La saison 3 de The Handmaid’s Tale ne semble jamais vraiment décoller, sauf le temps d’un ou deux épisodes particulièrement bien réalisés (Denize Gämze Erguven rappelle ainsi qu’elle peut être une réalisatrice particulièrement bonne et juste). Disposant de péripéties très restreintes, la série ne compense pas par un traitement admirable de ses thématiques mais remplit ses épisodes à grands coups de redondances. La fin de cette troisième saison laisse la désagréable sensation d’avoir vu un remake de la saison 2, sauf que le travail sur le temps qui se déroule à Gilead, privant chacun de ses prisonniers d’années de vie, n’est plus aussi fin. Ces affres du temps ne sont pas illustrés par la langueur des personnages mais par des faits plus concrets tels que l’âge des enfants, qui est pourtant vite oublié. La série s’était illustrée, dans le passé, par ses dynamiques sociales si bien écrites qu’un seul dialogue des plus simples entre deux personnages suffisait pour capter l’attention. Dans cette saison, l'étude des rapports sociaux devient bâclée et presque transparente.

Copyright Sophie Giraud/Hulu
 

On peut espérer deux choses face à la question d’une quatrième saison.

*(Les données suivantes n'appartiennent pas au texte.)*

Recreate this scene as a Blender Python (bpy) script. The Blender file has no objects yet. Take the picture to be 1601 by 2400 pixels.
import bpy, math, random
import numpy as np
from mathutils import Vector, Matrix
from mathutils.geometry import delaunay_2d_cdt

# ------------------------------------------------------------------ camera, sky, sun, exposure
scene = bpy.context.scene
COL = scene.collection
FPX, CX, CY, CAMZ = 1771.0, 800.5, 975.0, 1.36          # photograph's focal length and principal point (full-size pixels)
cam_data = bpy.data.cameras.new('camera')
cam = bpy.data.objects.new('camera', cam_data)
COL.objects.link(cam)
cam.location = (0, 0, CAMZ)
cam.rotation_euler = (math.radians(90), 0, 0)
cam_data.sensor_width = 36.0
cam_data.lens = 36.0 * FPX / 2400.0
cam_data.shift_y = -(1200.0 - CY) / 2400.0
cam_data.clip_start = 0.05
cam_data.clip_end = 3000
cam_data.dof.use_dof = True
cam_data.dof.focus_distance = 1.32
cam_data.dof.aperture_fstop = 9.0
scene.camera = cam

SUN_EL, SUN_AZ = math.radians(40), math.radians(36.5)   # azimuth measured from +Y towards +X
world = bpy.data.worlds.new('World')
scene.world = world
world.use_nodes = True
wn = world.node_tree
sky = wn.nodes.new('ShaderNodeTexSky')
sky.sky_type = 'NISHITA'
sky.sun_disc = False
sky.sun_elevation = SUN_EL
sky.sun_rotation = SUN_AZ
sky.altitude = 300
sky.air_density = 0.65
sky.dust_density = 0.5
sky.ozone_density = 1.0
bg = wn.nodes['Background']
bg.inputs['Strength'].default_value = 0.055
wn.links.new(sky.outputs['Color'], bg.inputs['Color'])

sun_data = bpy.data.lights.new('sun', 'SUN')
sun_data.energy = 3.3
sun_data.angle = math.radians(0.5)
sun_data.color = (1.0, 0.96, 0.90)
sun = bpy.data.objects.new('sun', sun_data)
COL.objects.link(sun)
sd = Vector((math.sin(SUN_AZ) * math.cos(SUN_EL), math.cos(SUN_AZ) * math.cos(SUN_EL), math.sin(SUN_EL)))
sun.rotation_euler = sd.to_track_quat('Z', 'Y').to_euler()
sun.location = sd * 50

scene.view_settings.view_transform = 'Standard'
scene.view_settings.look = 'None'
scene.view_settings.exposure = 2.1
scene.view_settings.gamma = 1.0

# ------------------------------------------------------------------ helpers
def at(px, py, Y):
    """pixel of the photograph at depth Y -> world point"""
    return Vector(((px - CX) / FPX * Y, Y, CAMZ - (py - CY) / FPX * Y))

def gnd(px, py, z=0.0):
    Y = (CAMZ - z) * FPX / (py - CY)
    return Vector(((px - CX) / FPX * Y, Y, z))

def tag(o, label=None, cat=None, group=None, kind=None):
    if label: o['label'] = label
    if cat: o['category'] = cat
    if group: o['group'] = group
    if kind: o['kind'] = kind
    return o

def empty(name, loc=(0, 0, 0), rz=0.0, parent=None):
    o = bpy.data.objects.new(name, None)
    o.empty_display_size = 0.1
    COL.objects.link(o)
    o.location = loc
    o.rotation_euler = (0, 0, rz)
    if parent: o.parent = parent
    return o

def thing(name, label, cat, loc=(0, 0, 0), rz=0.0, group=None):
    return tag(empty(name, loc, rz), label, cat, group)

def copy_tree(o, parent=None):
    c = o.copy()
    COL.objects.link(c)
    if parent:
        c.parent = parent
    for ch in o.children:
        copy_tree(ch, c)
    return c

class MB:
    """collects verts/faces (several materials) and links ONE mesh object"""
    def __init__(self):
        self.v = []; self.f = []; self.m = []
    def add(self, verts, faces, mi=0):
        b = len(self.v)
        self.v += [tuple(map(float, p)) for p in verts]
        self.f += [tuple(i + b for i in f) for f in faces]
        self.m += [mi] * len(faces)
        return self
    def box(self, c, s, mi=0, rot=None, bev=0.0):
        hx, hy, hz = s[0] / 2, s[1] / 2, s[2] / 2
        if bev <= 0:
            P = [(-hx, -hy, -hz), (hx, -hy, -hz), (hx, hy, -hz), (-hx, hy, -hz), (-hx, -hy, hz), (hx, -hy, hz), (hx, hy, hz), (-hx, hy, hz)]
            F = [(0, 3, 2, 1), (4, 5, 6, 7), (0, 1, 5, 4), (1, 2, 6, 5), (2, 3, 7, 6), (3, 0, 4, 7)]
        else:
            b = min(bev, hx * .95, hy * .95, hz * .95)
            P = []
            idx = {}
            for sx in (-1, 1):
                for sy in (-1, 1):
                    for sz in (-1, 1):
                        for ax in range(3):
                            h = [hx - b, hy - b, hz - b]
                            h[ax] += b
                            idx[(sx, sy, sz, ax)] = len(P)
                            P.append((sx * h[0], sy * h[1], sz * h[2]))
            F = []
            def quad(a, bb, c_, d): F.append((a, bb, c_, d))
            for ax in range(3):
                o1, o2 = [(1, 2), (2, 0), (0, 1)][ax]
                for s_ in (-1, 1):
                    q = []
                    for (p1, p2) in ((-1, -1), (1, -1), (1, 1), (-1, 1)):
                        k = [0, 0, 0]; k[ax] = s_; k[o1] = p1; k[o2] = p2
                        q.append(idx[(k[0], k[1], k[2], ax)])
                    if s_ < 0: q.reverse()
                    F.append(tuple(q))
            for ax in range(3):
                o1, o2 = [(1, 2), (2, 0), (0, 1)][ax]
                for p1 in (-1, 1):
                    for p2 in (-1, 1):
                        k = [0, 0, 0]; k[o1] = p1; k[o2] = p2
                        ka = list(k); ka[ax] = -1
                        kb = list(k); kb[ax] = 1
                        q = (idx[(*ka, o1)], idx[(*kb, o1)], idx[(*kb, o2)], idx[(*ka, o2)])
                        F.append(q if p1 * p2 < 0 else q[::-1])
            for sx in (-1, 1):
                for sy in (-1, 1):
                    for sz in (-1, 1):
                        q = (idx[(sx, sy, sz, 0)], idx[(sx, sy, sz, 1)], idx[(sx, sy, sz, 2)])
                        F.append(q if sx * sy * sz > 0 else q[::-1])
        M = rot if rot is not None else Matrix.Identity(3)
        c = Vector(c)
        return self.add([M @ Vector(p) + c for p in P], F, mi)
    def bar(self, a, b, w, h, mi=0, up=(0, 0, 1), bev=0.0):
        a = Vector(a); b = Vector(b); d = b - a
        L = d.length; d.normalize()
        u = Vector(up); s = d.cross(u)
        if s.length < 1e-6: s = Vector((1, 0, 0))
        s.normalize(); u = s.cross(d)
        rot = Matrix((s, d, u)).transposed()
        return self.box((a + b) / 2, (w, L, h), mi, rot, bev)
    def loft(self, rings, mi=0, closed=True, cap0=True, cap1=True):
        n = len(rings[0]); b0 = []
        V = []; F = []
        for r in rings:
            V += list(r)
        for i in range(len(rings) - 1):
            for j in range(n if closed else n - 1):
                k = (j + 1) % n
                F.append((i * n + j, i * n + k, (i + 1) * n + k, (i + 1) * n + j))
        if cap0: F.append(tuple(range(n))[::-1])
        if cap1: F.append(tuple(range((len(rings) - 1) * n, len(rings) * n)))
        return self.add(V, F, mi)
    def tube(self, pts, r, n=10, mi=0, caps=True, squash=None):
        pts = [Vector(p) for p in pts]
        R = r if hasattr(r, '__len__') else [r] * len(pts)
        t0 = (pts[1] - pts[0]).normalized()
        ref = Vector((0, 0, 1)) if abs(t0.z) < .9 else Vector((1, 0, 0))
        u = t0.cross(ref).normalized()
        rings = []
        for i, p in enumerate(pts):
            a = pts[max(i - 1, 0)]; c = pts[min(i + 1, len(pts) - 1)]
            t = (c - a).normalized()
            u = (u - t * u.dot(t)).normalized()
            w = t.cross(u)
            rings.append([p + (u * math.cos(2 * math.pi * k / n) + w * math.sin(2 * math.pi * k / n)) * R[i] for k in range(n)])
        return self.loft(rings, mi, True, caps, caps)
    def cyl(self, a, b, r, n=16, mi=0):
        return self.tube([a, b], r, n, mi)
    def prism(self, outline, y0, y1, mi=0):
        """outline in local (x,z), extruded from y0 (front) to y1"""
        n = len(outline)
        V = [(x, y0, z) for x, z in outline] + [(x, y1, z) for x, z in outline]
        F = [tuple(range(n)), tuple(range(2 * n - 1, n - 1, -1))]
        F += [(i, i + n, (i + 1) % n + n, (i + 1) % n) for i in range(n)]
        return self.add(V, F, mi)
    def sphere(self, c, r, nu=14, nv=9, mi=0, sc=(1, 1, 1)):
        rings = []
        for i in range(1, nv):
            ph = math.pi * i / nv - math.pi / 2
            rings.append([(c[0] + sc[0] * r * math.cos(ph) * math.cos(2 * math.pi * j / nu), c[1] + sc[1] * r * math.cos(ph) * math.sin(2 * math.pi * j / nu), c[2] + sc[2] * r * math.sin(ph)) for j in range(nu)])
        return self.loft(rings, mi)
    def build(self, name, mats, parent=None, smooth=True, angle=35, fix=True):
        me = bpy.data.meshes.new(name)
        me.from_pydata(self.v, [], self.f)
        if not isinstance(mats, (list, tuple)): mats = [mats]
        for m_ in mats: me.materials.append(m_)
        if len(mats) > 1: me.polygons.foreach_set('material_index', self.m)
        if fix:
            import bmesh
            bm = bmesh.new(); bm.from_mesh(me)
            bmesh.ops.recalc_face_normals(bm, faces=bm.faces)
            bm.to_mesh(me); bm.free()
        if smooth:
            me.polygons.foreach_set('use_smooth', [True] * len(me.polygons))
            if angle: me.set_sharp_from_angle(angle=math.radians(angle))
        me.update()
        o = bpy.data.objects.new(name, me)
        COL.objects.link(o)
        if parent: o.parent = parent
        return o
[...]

La première serait tout simplement que le show retrouve la finesse d’écriture qu’il a su avoir dans le passé parce qu’il y a encore beaucoup à raconter sur le triomphe de la liberté. La seconde serait de délaisser, une bonne fois pour toute, June, dont le personnage semble être la cause des faiblesses de la troisième saison. La jeune femme a trouvé, dans la rébellion, une forme de résilience. Son état est stable, son parcours aussi. S’obstiner à lui faire revivre certaines situations ne fonctionne plus. En revanche, The Handmaid’s Tale propose à côté un panel de personnages secondaires fascinants, que ce soit pour leur parcours ou leur simple psychologie. Peut-être que la série devrait également quitter un peu Gilead, c’est du moins ce qui lui a permis quelques très beaux moments lors de la saison 3. Elle gagnerait à se concentrer sérieusement sur l’après, la reconstruction et les divers troubles psychologiques. Pas joyeux certes, mais nécessaire. Comme on aimerait que The Handmaid’s Tale le redevienne un jour.